Rep. Alice Hausman, DFL-St. Paul, said Friday that the orchestra may be in violation of the law concerning use of the recently renovated hall.

Hausman, chairwoman of the House Capital Investment Committee, sponsored the 2010 bill approving $16 million in bonding authority for the renovation. She is concerned that what taxpayers paid for — a performance hall for a resident symphony — is no longer what they're getting, due to the ongoing labor dispute and lockout of musicians.

The hall, closed for more than a year during its $50 million renovation, was finished in August, but concerts have not resumed there, and none are currently scheduled.

"At this point, we don't have answers, just questions," Hausman said. "This is a real test, because to my knowledge nothing like this has ever happened in either Minneapolis or St. Paul."

Under the agreement to receive state bonding for the concert hall, Minneapolis must certify to the state each year that the venue is used as a performing-arts center.

Because the state may grant bonding money only to political subdivisions like cities and counties, not private entities, it is accepted practice for cities to take over large nonprofit arts facilities and lease them back for almost nothing.
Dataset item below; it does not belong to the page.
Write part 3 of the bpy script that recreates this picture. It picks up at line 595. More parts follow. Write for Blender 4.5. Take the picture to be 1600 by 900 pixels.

Minneapolis has also done this for the Guthrie Theater, as St. Paul has for Ordway.

Legally, Hausman said, "the city remains responsible for overseeing the public programming, even if the nonpublic entity, the orchestra, walks away. So the question becomes, how do we determine when a nonpublic operator has walked away?"

Orchestra president Michael Henson said on Friday that the orchestra "has carefully adhered to our obligations under the lease/use agreement with the City of Minneapolis and we fully expect to be able to continue to be in full compliance. We remain grateful to the state of Minnesota for their support of the Orchestra Hall renovation."

Hausman was spurred to make an inquiry after noticing that Orchestra Hall had been booked Oct. 7 for a lecture by former Indiana governor Mitch Daniels hosted by the Center for the American Experiment, a conservative think tank. "He was talking about right to work," Hausman said. "And I thought of the irony of him standing on that stage where musicians who are being asked to work for less are supposed to be playing, and how it was on that very same stage that Osmo Vänskä convinced us to approve the bonding bill. This is a hall for music, and it's booking lectures."

Orchestra managers run the hall under an agreement with the city. Each December, they must report to the city on whether they are able to do so, as well as fulfill the arts-programming requirements, said city spokesman Matt Laible.

City staff have reminded orchestra management that a report is due in December and have offered to meet before then, Laible said.

"It is too early to say what, if any, steps the city may take after we receive the report," he said. If outstanding issues are not resolved by then, the city will "look at options for moving forward."

If the city were to claim oversight of programming, Hausman wondered if the locked-out musicians could play at the hall, even without a contract resolution.

Musicians' spokesman Blois Olson said that while musicians were aware of the city's lease arrangement, "it has never been their strategy to pursue taking the hall over. If it opens up, we will certainly take advantage of it."